トルコメディアが4月2日に、ロシアとウクライナの大統領会談が近くトルコで開かれる可能性があると報じたほか、ゼレンスキー大統領が4月4日にキーウ近郊の町ブチャを視察した際に、「これは大量虐殺だ」「ロシアが停戦交渉を長期化させている」として、プーチン大統領との直接会談を求めています。

しかし、アメリカの利益代表者であるゼレンスキー政権を打倒することが、ロシアの安全保障上不可欠だと確信を深めたプーチン大統領は、ゼレンスキー大統領との会談は行わないでしょう。

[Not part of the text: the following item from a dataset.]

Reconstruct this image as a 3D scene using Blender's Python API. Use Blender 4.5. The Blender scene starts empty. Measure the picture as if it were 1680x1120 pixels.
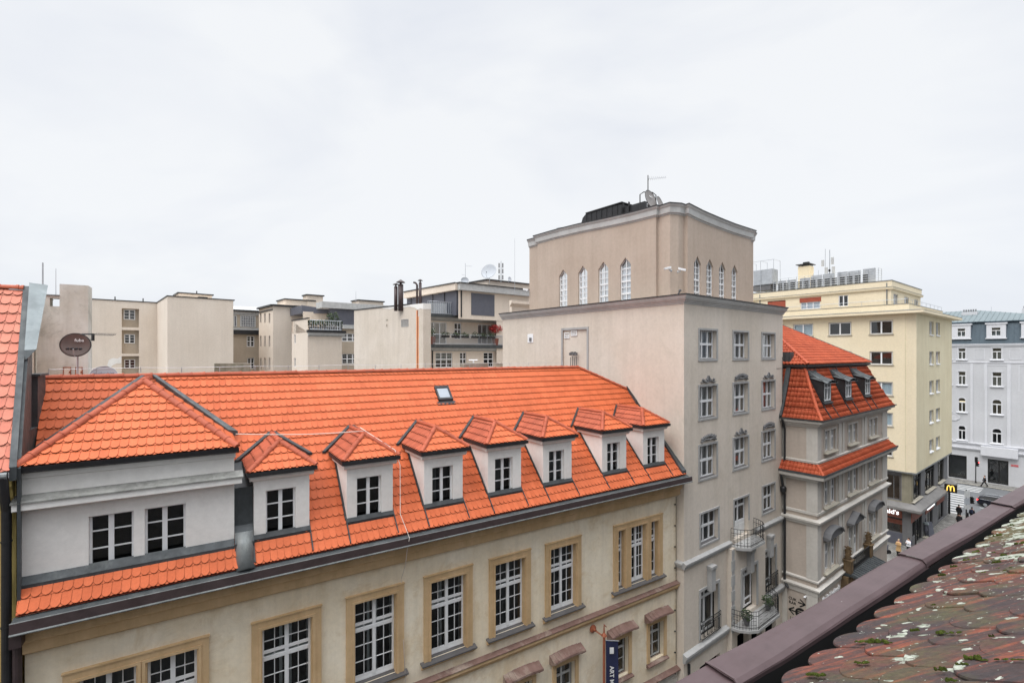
import bpy, bmesh, math, random
from mathutils import Vector, Matrix
random.seed(7)
R = random.random
def U(a, b): return a + (b - a) * random.random()
F = 793.0; CX = 840.0; CY = 580.0; H = 21.0
COL = bpy.context.scene.collection
ORG = {}          # world origin of every object

# ------------------------------------------------------------------ materials
def s2l(c):
    c /= 255.0
    return c / 12.92 if c <= .04045 else ((c + .055) / 1.055) ** 2.4
def rgb(r, g, b, k=1.0): return (s2l(r) * k, s2l(g) * k, s2l(b) * k, 1)
class NT:
    def __init__(s, name):
        s.m = bpy.data.materials.new(name); s.m.use_nodes = True
        s.t = s.m.node_tree; s.t.nodes.clear()
        s.out = s.n('ShaderNodeOutputMaterial')
        s.geo = s.n('ShaderNodeNewGeometry')
    def n(s, typ, **kw):
        x = s.t.nodes.new(typ)
        for k, v in kw.items(): setattr(x, k, v)
        return x
    def l(s, a, b): s.t.links.new(a, b)
    def noise(s, scale, detail=5, rough=.55, stretch=None, dist=0):
        x = s.n('ShaderNodeTexNoise'); x.inputs['Scale'].default_value = scale
        x.inputs['Detail'].default_value = detail; x.inputs['Roughness'].default_value = rough
        x.inputs['Distortion'].default_value = dist
        if stretch:
            mp = s.n('ShaderNodeMapping'); mp.inputs['Scale'].default_value = stretch
            s.l(s.geo.outputs['Position'], mp.inputs['Vector']); s.l(mp.outputs[0], x.inputs['Vector'])
        else: s.l(s.geo.outputs['Position'], x.inputs['Vector'])
        return x.outputs['Fac']
    def ramp(s, fac, stops):
        x = s.n('ShaderNodeValToRGB'); s.l(fac, x.inputs[0])
        e = x.color_ramp.elements
        while len(e) < len(stops): e.new(.5)
        for q, (p, c) in zip(e, stops):
            q.position = p; q.color = c if len(c) == 4 else (*c, 1)
        return x.outputs[0]
    def mix(s, a, b, fac, mode='MIX'):
        x = s.n('ShaderNodeMix', data_type='RGBA', blend_type=mode)
        for v, i in ((fac, 0), (a, 6), (b, 7)):
            if hasattr(v, 'default_value') and not isinstance(v, (int, float, tuple)): s.l(v, x.inputs[i])
            else: x.inputs[i].default_value = v
        return x.outputs[2]
    def math(s, op, a, b=0.0):
        x = s.n('ShaderNodeMath', operation=op)
        for v, i in ((a, 0), (b, 1)):
            if isinstance(v, (int, float)): x.inputs[i].default_value = v
            else: s.l(v, x.inputs[i])
        return x.outputs[0]
    def g(s, v): return (v, v, v, 1)
def bsdf(nt, col, rough=.85, metal=0, bump=None, bstr=.3, bdist=.02, spec=.5, coat=0):
    b = nt.n('ShaderNodeBsdfPrincipled')
    for k, v in (('Base Color', col), ('Roughness', rough)):
        if isinstance(v, (tuple, float, int)): b.inputs[k].default_value = v
        else: nt.l(v, b.inputs[k])
    b.inputs['Metallic'].default_value = metal
    b.inputs['Specular IOR Level'].default_value = spec
    if coat: b.inputs['Coat Weight'].default_value = coat; b.inputs['Coat Roughness'].default_value = .1
    if bump is not None:
        bp = nt.n('ShaderNodeBump'); bp.inputs['Strength'].default_value = bstr
        bp.inputs['Distance'].default_value = bdist
        nt.l(bump, bp.inputs['Height']); nt.l(bp.outputs[0], b.inputs['Normal'])
    nt.l(b.outputs[0], nt.out.inputs[0])
    return nt.m
def plain(name, c, rough=.7, metal=0, var=.12, scale=3, spec=.5, bumps=0):
    nt = NT(name)
    f = nt.noise(scale, 6)
    lo = tuple(x * (1 - var) for x in c[:3]) + (1,); hi = tuple(min(1, x * (1 + var)) for x in c[:3]) + (1,)
    col = nt.ramp(f, [(.3, lo), (.7, hi)])
    return bsdf(nt, col, rough, metal, nt.noise(scale * 12, 3) if bumps else None, bumps, spec=spec)
def plaster(name, c, c2, streak=.25, stain=None, bump=.15, big=.5, grime=.0):
    """plaster: broad colour drift, rain streaks running down, fine grain"""
    nt = NT(name)
    base = nt.mix(c, c2, nt.ramp(nt.noise(big, 6, .6), [(.35, nt.g(0)), (.68, nt.g(1))]))
    st = nt.ramp(nt.noise(1.0, 6, .65, (2.6, 2.6, .16)), [(.42, nt.g(0)), (.75, nt.g(1))])
    dk = tuple(x * .72 for x in c2[:3]) + (1,)
    base = nt.mix(base, dk, nt.math('MULTIPLY', st, streak))
    if stain:
        sp = nt.ramp(nt.noise(.9, 9, .72, None, .6), [(.52, nt.g(0)), (.66, nt.g(1))])
        base = nt.mix(base, stain, nt.math('MULTIPLY', sp, .55))
    pl = nt.ramp(nt.noise(6, 8, .7), [(.3, nt.g(.93)), (.7, nt.g(1.05))])
    base = nt.mix(base, pl, 1.0, 'MULTIPLY')
    return bsdf(nt, base, .92, 0, nt.noise(14, 6, .6), bump, .02, .25)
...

この先、東部方面での攻勢をさらに強めていくと思います。その先でウクライナと和平を結ぶとしても、ゼレンスキー政権ではなく次の政権と結ぶ。あるいは、ゼレンスキー退陣を締結の条件にするでしょう。

バイデン大統領が熱を込め過ぎて発した発言が、かえってゼレンスキー政権を追い詰めることになっているのです。

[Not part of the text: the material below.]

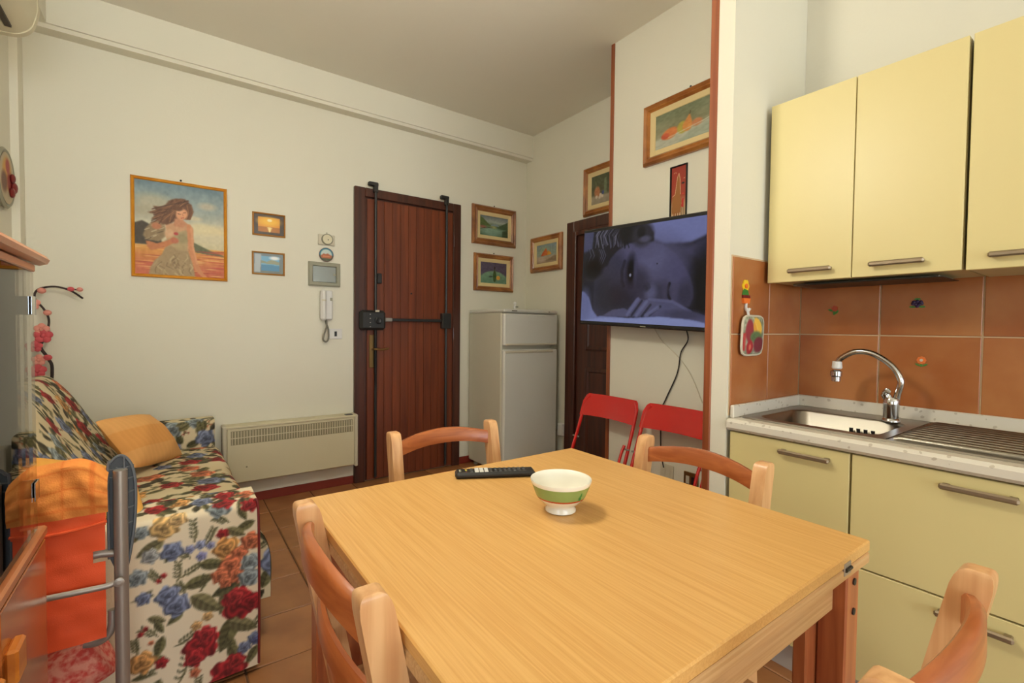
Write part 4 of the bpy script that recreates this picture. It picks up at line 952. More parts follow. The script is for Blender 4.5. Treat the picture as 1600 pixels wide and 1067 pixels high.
# hook and pot holder on the side tiles
hk = thing('wall_hook', 'flowerpot shaped hook with yellow flower on side tiles', 'hook', SD(1.727, 1.235, .007))
b = petals(MB(), SD, 1.727, 1.315, .014, 6, .0075, .011); obj('petals', b, M_ystick, hk)
b = MB().prism([(1.727+.009*math.cos(t), 1.315+.009*math.sin(t)) for t in np.linspace(0, 2*PI, 11)[:-1]], .010, .014, SD); obj('centre', b, M_ostick, hk)
b = MB().prism([(1.703, 1.280), (1.712, 1.305), (1.742, 1.300), (1.750, 1.280)], .0075, .0105, SD); obj('leaves', b, M_gstick, hk)
b = MB().prism([(1.702, 1.281), (1.752, 1.281), (1.750, 1.270), (1.704, 1.270)], .0075, .015, SD); obj('soil', b, M_rstick, hk)
b = MB().prism([(1.703, 1.270), (1.751, 1.270), (1.746, 1.250), (1.708, 1.250)], .0075, .016, SD); obj('pot', b, M_ostick, hk)
b = MB(); b.tube(smooth_path([SD(1.727, 1.252, .012), SD(1.727, 1.230, .012), SD(1.727, 1.222, .020), SD(1.727, 1.232, .027)], 4), .005, 8); obj('peg', b, M_white, hk, smooth=True)
cv = Canvas(.145, .145, 60); cv.a[:] = (150, 152, 128); cv.noise(18, 34)
cv.ell(.24, .62, .17, .30, (150, 54, 62), soft=.2); cv.ell(.62, .72, .17, .26, (236, 184, 70), rot=.5, soft=.2); cv.ell(.5, .66, .08, .2, (226, 160, 60), rot=.4, soft=.3); cv.line([(.48, .84), (.66, .56)], .012, (250, 214, 120)); cv.ell(.55, .46, .28, .15, (96, 118, 76), soft=.4); cv.ell(.70, .26, .26, .20, (120, 44, 54), soft=.3); cv.ell(.28, .20, .15, .18, (164, 40, 46), soft=.2); cv.ell(.28, .20, .05, .08, (216, 110, 90), soft=.4)
for i in range(6): cv.line([(.36, .40+.02*i), (.5, .42+.022*i)], .008, (70, 96, 60), .7)
cv.poly([(0, .1), (0, .56), (.10, .56), (.10, .1)], (178, 52, 50), .9, 1)
ph = thing('pot_holder', 'quilted pot holder with fruit print hanging from flower hook', 'pot holder', SD(1.76, 1.062, .01))
def php(u, v, sgn):
    e = max(0, 1-abs(2*u-1)**5)*max(0, 1-abs(2*v-1)**5)
    cu = (u-.5)*(1-.12*abs(2*v-1)**6); cvv = (v-.5)*(1-.10*abs(2*u-1)**6)
    return SD(1.762+cu*.150+.010*(cvv), 1.132+cvv*.145, .020+sgn*.011*e**.6)
b = MB().grid(lambda u, v: php(u, v, 1), 40, 40, lambda a, c: cv.sample(a, c)); b.grid(lambda u, v: php(u, v, -1), 40, 40, lambda a, c: cv.sample(a, c)); obj('pad', b, M_pot, ph, smooth=True)
b = MB(); pts = []
for k in range(40):
    t = k/40*4; i = int(t); f = t-i; q = [(f, 0), (1, f), (1-f, 1), (0, 1-f)][i]; pts.append(php(q[0], q[1], 0))
b.tube(pts, .0045, 6, closed=True); obj('piping', b, M_offwhite, ph, smooth=True)
b = MB(); b.tube(smooth_path([SD(1.735, 1.203, .020), SD(1.729, 1.226, .0195), SD(1.722, 1.231, .0195), SD(1.720, 1.226, .0195), SD(1.730, 1.203, .020)], 4), .003, 6); obj('loop', b, M_white, ph, smooth=True)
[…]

バイデンよりトランプのほうが現実的だと思い始めたアメリカ人

今回の戦争で、アメリカやドイツの軍需産業は潤っています。型落ちの兵器や旧東ドイツ製兵器の在庫を整理するのに、いい機会だからです。

しかしアメリカ世論の関心事は、ウクライナ問題よりも圧倒的に、ロシア産原油の禁輸がもたらしたガソリン価格の高騰です。米コネチカット州のキニピアク大学が3月30日に発表した世論調査では、アメリカが現在直面している緊急課題として、1位が「インフレ」(30%)で、「ロシア・ウクライナ問題」(14%)を大きく上回っています。

2012年のテキサス州デル・リオのメインストリート
写真=iStock.com/M. Kaercher
※写真はイメージです

3月下旬にレバダセンターが行った世論調査では、プーチン大統領の支持率は83%と、4年ぶりに80%を超えました。それとは対照的にバイデン大統領の支持率が40%となり、就任後最低を更新しているのは、経済対策への不満によるものです。

こうなると、トランプイズムの再来です。トランプイズムとは、自国が第一で、世界の警察官の役割はしないこと。シリアとアフガニスタンから手を引き、中国と対決姿勢を取り、ロシアとは事を構えないという外交姿勢です。

西側の同盟国がロシアと代理戦争を行い、結果として中国とロシアを近づけ、北朝鮮はその隙にアメリカ本土まで届く大陸間弾道ミサイルを撃ち上げている。こんな国際情勢で、本当にアメリカはいいのか。3月3日公開の記事で、もしもアメリカがトランプ大統領のままなら、ロシアのウクライナ侵攻は起こらなかったと述べましたが、やはりトランプのやり方のほうが現実的ではないか、と感じるアメリカ人は一定数います。

事実、ハーバード大学の研究所などが3月29日に発表した世論調査で、次の大統領選挙がいま行われた場合、「トランプ氏に投票する」と答えた人は47%。バイデン氏と答えた41%を上回りました。